Dennis Wagner, Guadamud’s real estate broker, said Everett restaurants are suffering as much as any other town.
“You’re seeing more and more spaces available that are sitting there,” he said. “And people are retiring, closing down shop. We’re in the middle of this problem.”
Guadamud put Marimba on the market recently, but admitted he’s not trying too hard to sell. If there are no takers, he said, he will keep Marimba open at its current location, 1405 Hewitt Ave.
“If I sell it, it’s OK,” he said. “If I don’t sell it, it’s fine for me. I’m still making money.”
Marimba is home to South American cuisine, music and artwork from Colombia, Ecuador, Peru, Venezuela and other countries. One thing it lacks, Guadamud said, is Mexican.
“I love Mexican,” he said. “The only reason (I don’t serve it) is because (if) you want to find a Mexican restaurant, it’s easy for you to find, everywhere.”
Guadamud said there are seven Mexican eateries to be found in the six blocks between Rucker Avenue and Broadway. He said customers have thanked him for opening a restaurant where they can escape culinary monotony.
“Whatever Mexican restaurant you use, you know you’re gonna find tacos, burritos, enchiladas,” he said. “Everybody’s menu is kind of similar.”

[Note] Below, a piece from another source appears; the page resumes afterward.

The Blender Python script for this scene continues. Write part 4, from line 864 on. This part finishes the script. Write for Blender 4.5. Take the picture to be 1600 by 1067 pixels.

Besides Latin food and music, Marimba offers salsa lessons every night of the week.
“Because of my work I had a business lunch at Marimba one day,” said salsa instructor Wendy Messarina Volosin, who teaches there Friday nights. “I liked it.”
“They come in and move the tables to the back, they practice,” Guadamud said. “The customers, they look in, they say, ‘Wow, I want to try this.’”
But first, Guadamud said, he had to purchase a dancing license.
“When I started doing dancing, the police came here and said, ‘where is your license?’” Guadamud said. “I didn’t know I needed to have a license to dance.”
“They said, ‘You cannot make any more parties. We see you making more parties here, we close your business.’”
Marimba is also licensed for alcohol, but Guadamud said it would be too expensive to install a lounge, no matter how badly his friends want him to.
“If I don’t sell my restaurant in this year, probably I will make a bar,” he said. “But not right now.”
Wagner, who has worked in Everett real estate for 15 years, said the commercial real estate market is just as struggling as the residential housing market in these times.
“Generally, the business is not as red hot as it used to be,” he said. “There is less activity. A lot of people are suffering through this recession.”
If Marimba does find a buyer, Guadamud said, he wants to move to China to import and sell electronics. He admits it is totally different from owning a restaurant, but that is what he did in his native Ecuador before moving to Everett six years ago.
“I opened the restaurant just because I was taking a break, trying something different,” he said.